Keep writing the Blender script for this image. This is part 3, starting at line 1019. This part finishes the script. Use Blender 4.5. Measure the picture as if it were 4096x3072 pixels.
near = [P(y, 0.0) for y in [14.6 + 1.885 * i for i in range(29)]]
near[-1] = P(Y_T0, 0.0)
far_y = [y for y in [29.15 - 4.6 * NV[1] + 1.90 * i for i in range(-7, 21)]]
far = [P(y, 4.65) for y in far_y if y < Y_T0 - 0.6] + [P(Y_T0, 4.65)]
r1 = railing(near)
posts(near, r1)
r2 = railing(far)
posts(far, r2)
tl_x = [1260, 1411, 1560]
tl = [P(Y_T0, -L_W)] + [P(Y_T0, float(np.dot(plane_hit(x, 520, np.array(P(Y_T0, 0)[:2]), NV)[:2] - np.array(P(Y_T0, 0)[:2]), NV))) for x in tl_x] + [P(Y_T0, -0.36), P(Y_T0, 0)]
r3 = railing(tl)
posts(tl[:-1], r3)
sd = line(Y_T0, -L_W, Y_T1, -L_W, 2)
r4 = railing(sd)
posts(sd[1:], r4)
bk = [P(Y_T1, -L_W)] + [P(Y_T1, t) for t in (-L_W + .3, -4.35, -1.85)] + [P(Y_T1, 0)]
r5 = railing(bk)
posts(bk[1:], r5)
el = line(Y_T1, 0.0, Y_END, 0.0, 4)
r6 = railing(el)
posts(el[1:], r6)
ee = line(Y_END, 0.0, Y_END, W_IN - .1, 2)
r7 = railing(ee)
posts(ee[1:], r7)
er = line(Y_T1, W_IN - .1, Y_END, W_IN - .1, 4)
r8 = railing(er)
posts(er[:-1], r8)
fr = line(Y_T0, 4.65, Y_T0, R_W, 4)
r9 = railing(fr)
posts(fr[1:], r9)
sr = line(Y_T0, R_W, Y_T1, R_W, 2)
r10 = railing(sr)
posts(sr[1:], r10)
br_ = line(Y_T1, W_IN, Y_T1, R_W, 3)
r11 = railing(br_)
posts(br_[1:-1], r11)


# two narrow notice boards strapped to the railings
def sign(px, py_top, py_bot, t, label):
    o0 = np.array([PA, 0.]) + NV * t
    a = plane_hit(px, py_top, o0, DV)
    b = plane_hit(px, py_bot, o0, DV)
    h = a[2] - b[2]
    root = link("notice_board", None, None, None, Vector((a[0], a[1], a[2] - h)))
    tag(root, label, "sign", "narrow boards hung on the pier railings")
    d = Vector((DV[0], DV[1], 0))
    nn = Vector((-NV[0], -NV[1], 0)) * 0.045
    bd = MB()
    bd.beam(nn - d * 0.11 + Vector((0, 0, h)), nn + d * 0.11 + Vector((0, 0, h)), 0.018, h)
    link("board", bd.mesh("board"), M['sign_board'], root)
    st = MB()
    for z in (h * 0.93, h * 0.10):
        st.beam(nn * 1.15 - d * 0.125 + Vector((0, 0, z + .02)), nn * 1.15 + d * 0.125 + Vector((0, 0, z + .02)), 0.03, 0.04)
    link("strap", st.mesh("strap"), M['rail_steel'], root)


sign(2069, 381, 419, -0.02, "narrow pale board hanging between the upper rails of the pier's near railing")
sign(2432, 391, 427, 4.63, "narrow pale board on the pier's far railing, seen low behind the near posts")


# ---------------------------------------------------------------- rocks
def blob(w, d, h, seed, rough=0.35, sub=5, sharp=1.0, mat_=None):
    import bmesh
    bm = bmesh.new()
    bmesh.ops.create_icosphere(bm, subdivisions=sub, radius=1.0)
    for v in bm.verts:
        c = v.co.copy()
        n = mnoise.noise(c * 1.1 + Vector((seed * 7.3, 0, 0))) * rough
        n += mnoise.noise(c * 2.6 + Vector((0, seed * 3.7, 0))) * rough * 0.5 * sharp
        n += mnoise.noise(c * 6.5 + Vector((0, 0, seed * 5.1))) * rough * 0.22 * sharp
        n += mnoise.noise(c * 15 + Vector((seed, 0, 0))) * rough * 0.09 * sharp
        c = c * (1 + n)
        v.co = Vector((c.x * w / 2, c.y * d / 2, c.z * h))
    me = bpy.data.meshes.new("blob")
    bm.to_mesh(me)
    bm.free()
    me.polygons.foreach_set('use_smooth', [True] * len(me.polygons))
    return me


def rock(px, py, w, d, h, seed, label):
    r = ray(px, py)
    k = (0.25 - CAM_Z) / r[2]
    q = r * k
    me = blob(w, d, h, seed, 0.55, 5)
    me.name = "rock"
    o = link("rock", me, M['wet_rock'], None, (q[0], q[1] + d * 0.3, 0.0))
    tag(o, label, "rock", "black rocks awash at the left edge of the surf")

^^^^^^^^

REQUIRED TASK: Repeat the lines above exactly.

EXERCISE SOLUTION:
Keep writing the Blender script for this image. This is part 3, starting at line 1019. This part finishes the script. Use Blender 4.5. Measure the picture as if it were 4096x3072 pixels.
near = [P(y, 0.0) for y in [14.6 + 1.885 * i for i in range(29)]]
near[-1] = P(Y_T0, 0.0)
far_y = [y for y in [29.15 - 4.6 * NV[1] + 1.90 * i for i in range(-7, 21)]]
far = [P(y, 4.65) for y in far_y if y < Y_T0 - 0.6] + [P(Y_T0, 4.65)]
r1 = railing(near)
posts(near, r1)
r2 = railing(far)
posts(far, r2)
tl_x = [1260, 1411, 1560]
tl = [P(Y_T0, -L_W)] + [P(Y_T0, float(np.dot(plane_hit(x, 520, np.array(P(Y_T0, 0)[:2]), NV)[:2] - np.array(P(Y_T0, 0)[:2]), NV))) for x in tl_x] + [P(Y_T0, -0.36), P(Y_T0, 0)]
r3 = railing(tl)
posts(tl[:-1], r3)
sd = line(Y_T0, -L_W, Y_T1, -L_W, 2)
r4 = railing(sd)
posts(sd[1:], r4)
bk = [P(Y_T1, -L_W)] + [P(Y_T1, t) for t in (-L_W + .3, -4.35, -1.85)] + [P(Y_T1, 0)]
r5 = railing(bk)
posts(bk[1:], r5)
el = line(Y_T1, 0.0, Y_END, 0.0, 4)
r6 = railing(el)
posts(el[1:], r6)
ee = line(Y_END, 0.0, Y_END, W_IN - .1, 2)
r7 = railing(ee)
posts(ee[1:], r7)
er = line(Y_T1, W_IN - .1, Y_END, W_IN - .1, 4)
r8 = railing(er)
posts(er[:-1], r8)
fr = line(Y_T0, 4.65, Y_T0, R_W, 4)
r9 = railing(fr)
posts(fr[1:], r9)
sr = line(Y_T0, R_W, Y_T1, R_W, 2)
r10 = railing(sr)
posts(sr[1:], r10)
br_ = line(Y_T1, W_IN, Y_T1, R_W, 3)
r11 = railing(br_)
posts(br_[1:-1], r11)


# two narrow notice boards strapped to the railings
def sign(px, py_top, py_bot, t, label):
    o0 = np.array([PA, 0.]) + NV * t
    a = plane_hit(px, py_top, o0, DV)
    b = plane_hit(px, py_bot, o0, DV)
    h = a[2] - b[2]
    root = link("notice_board", None, None, None, Vector((a[0], a[1], a[2] - h)))
    tag(root, label, "sign", "narrow boards hung on the pier railings")
    d = Vector((DV[0], DV[1], 0))
    nn = Vector((-NV[0], -NV[1], 0)) * 0.045
    bd = MB()
    bd.beam(nn - d * 0.11 + Vector((0, 0, h)), nn + d * 0.11 + Vector((0, 0, h)), 0.018, h)
    link("board", bd.mesh("board"), M['sign_board'], root)
    st = MB()
    for z in (h * 0.93, h * 0.10):
        st.beam(nn * 1.15 - d * 0.125 + Vector((0, 0, z + .02)), nn * 1.15 + d * 0.125 + Vector((0, 0, z + .02)), 0.03, 0.04)
    link("strap", st.mesh("strap"), M['rail_steel'], root)


sign(2069, 381, 419, -0.02, "narrow pale board hanging between the upper rails of the pier's near railing")
sign(2432, 391, 427, 4.63, "narrow pale board on the pier's far railing, seen low behind the near posts")


# ---------------------------------------------------------------- rocks
def blob(w, d, h, seed, rough=0.35, sub=5, sharp=1.0, mat_=None):
    import bmesh
    bm = bmesh.new()
    bmesh.ops.create_icosphere(bm, subdivisions=sub, radius=1.0)
    for v in bm.verts:
        c = v.co.copy()
        n = mnoise.noise(c * 1.1 + Vector((seed * 7.3, 0, 0))) * rough
        n += mnoise.noise(c * 2.6 + Vector((0, seed * 3.7, 0))) * rough * 0.5 * sharp
        n += mnoise.noise(c * 6.5 + Vector((0, 0, seed * 5.1))) * rough * 0.22 * sharp
        n += mnoise.noise(c * 15 + Vector((seed, 0, 0))) * rough * 0.09 * sharp
        c = c * (1 + n)
        v.co = Vector((c.x * w / 2, c.y * d / 2, c.z * h))
    me = bpy.data.meshes.new("blob")
    bm.to_mesh(me)
    bm.free()
    me.polygons.foreach_set('use_smooth', [True] * len(me.polygons))
    return me


def rock(px, py, w, d, h, seed, label):
    r = ray(px, py)
    k = (0.25 - CAM_Z) / r[2]
    q = r * k
    me = blob(w, d, h, seed, 0.55, 5)
    me.name = "rock"
    o = link("rock", me, M['wet_rock'], None, (q[0], q[1] + d * 0.3, 0.0))
    tag(o, label, "rock", "black rocks awash at the left edge of the surf")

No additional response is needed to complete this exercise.